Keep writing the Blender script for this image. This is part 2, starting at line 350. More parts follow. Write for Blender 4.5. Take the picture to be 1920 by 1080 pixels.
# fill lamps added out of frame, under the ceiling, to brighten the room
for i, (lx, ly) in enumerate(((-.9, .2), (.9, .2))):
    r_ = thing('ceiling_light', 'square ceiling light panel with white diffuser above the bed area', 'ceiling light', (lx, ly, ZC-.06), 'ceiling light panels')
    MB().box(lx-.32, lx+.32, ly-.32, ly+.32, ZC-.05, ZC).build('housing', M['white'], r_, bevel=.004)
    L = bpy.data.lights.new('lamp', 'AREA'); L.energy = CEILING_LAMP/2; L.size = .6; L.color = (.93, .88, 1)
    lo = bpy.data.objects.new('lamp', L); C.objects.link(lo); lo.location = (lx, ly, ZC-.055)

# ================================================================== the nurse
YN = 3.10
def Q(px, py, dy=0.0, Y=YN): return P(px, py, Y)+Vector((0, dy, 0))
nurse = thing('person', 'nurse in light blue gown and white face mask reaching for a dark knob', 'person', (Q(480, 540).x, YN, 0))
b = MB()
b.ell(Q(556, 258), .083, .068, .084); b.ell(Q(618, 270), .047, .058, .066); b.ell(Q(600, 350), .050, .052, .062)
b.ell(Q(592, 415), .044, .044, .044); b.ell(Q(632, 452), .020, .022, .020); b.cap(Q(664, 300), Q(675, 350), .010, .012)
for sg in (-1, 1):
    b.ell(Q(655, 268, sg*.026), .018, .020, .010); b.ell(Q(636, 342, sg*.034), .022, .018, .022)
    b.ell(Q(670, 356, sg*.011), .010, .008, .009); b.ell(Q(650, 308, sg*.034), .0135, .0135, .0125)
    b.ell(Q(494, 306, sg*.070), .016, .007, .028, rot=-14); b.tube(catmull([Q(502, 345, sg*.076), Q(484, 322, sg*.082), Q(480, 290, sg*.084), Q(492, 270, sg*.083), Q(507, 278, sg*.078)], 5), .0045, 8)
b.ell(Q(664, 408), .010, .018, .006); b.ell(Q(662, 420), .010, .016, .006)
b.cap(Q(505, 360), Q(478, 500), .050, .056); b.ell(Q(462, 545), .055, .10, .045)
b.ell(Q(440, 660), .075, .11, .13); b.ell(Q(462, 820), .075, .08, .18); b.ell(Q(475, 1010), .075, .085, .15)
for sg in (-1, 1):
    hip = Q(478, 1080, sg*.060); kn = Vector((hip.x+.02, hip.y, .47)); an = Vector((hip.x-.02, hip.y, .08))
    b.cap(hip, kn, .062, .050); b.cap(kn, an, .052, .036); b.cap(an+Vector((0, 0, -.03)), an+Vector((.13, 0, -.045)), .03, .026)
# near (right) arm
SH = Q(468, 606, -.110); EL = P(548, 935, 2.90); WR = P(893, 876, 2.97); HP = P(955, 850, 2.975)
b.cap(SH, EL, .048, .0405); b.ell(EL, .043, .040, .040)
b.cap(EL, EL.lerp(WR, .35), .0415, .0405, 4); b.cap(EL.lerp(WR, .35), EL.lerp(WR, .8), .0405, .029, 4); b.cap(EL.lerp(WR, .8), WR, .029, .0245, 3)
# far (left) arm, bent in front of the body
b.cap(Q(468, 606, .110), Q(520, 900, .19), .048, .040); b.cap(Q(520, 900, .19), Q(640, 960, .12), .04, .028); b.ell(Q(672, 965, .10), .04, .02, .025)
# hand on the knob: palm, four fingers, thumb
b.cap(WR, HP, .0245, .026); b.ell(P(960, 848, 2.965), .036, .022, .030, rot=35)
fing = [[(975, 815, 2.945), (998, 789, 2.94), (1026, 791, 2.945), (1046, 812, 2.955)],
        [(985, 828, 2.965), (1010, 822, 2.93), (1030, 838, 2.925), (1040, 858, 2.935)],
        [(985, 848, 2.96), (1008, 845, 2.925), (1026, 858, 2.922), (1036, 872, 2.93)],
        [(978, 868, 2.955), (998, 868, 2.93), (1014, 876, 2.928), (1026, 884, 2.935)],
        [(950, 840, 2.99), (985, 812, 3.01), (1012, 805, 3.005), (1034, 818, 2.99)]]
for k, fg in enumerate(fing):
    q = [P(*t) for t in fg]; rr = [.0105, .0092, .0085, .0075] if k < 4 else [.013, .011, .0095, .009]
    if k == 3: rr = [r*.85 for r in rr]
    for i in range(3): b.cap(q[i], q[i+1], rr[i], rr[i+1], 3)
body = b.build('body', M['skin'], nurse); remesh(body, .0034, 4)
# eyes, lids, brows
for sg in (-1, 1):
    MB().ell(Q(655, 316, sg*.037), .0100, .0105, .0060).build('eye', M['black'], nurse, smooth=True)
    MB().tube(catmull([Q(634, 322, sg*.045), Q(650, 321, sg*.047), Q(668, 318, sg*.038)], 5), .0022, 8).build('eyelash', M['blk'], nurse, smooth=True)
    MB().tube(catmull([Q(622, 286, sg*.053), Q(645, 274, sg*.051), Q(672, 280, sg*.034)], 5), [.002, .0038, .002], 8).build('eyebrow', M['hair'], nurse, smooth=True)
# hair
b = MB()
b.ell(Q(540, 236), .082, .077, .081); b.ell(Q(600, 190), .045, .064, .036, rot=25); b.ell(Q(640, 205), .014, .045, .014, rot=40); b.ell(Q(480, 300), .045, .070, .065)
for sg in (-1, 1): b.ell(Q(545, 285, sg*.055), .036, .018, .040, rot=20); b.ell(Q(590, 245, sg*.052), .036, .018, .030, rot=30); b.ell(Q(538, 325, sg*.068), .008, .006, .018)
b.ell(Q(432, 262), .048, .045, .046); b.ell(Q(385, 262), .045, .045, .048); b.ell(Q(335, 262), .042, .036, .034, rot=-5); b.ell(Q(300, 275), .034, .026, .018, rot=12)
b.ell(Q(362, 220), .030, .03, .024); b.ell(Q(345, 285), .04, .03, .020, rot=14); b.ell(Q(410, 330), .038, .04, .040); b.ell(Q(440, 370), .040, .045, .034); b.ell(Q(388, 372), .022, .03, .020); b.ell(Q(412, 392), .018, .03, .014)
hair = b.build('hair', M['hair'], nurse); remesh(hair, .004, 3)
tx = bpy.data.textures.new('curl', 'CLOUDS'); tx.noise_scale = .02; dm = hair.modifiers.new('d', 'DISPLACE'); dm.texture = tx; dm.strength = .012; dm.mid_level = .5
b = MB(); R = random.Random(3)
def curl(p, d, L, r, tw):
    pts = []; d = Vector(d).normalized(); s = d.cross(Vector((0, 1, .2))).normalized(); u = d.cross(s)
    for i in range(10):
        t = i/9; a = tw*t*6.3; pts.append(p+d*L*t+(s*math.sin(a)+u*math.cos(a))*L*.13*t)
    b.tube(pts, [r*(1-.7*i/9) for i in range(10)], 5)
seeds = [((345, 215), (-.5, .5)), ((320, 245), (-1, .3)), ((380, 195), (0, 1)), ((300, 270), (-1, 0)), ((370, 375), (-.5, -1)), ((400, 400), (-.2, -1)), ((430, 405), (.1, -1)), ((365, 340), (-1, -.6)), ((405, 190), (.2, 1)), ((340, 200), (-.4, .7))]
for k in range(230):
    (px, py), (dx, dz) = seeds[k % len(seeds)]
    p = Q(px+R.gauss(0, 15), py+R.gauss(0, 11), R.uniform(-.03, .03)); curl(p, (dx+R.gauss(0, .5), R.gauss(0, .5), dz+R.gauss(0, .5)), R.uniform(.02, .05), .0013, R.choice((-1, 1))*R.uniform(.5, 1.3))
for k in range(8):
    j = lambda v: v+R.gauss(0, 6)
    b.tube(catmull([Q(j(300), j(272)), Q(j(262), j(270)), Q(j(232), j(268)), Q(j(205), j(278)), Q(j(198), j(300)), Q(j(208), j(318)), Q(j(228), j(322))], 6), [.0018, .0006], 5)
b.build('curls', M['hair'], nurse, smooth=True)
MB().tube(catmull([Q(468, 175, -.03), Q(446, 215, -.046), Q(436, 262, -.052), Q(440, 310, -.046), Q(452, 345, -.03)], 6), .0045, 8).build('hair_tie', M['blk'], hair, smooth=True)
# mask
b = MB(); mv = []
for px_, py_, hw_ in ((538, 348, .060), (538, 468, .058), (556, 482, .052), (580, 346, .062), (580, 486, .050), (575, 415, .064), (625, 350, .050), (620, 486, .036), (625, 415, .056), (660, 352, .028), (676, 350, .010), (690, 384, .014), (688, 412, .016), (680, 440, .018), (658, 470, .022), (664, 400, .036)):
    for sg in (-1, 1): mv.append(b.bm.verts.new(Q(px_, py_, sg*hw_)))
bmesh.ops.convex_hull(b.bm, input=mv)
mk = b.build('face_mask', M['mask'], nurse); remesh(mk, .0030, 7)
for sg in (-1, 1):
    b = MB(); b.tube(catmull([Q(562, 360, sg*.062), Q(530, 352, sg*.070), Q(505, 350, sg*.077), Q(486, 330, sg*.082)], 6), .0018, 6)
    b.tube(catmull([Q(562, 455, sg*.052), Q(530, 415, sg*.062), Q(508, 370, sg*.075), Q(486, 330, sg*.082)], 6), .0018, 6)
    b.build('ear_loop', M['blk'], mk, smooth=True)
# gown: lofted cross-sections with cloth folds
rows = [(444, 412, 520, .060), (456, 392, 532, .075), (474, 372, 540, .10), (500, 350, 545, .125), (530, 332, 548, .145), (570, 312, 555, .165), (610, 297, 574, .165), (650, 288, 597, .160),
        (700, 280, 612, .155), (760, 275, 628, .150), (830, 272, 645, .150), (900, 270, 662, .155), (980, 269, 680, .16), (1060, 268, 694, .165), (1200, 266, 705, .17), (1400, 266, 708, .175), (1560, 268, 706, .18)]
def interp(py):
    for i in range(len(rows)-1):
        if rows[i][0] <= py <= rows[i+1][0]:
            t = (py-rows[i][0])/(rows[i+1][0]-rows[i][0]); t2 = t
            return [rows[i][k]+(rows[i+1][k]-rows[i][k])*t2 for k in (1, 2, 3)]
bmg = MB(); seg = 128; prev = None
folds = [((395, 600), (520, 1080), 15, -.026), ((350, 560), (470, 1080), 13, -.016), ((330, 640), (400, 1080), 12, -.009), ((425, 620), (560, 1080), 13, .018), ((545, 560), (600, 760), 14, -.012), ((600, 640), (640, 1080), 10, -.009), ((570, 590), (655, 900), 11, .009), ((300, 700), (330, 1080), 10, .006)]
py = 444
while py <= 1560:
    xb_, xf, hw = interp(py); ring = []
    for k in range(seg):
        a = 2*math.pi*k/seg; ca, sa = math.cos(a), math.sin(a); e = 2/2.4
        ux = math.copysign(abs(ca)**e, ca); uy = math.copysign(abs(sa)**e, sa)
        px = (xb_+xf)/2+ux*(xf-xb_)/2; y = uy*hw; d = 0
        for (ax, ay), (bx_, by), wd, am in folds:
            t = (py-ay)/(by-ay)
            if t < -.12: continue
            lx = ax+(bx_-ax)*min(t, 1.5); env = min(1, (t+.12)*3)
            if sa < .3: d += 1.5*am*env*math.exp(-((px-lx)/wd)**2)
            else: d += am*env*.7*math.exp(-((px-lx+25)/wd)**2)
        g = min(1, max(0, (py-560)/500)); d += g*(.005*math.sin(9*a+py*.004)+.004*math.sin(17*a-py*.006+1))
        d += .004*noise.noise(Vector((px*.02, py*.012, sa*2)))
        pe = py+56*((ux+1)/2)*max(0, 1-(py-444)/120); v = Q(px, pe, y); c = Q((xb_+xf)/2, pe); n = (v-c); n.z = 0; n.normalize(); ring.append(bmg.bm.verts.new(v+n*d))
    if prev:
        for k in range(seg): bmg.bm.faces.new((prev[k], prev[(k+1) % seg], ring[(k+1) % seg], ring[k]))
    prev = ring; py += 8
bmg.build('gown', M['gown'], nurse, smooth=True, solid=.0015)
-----
THE PROBLEM> Give back exactly the material above from its opening line to the line bearing "lo = bpy.data.objects.new('lamp', L);".

EXPECTED ANSWER>
Keep writing the Blender script for this image. This is part 2, starting at line 350. More parts follow. Write for Blender 4.5. Take the picture to be 1920 by 1080 pixels.
# fill lamps added out of frame, under the ceiling, to brighten the room
for i, (lx, ly) in enumerate(((-.9, .2), (.9, .2))):
    r_ = thing('ceiling_light', 'square ceiling light panel with white diffuser above the bed area', 'ceiling light', (lx, ly, ZC-.06), 'ceiling light panels')
    MB().box(lx-.32, lx+.32, ly-.32, ly+.32, ZC-.05, ZC).build('housing', M['white'], r_, bevel=.004)
    L = bpy.data.lights.new('lamp', 'AREA'); L.energy = CEILING_LAMP/2; L.size = .6; L.color = (.93, .88, 1)
    lo = bpy.data.objects.new('lamp', L); C.objects.link(lo); lo.location = (lx, ly, ZC-.055)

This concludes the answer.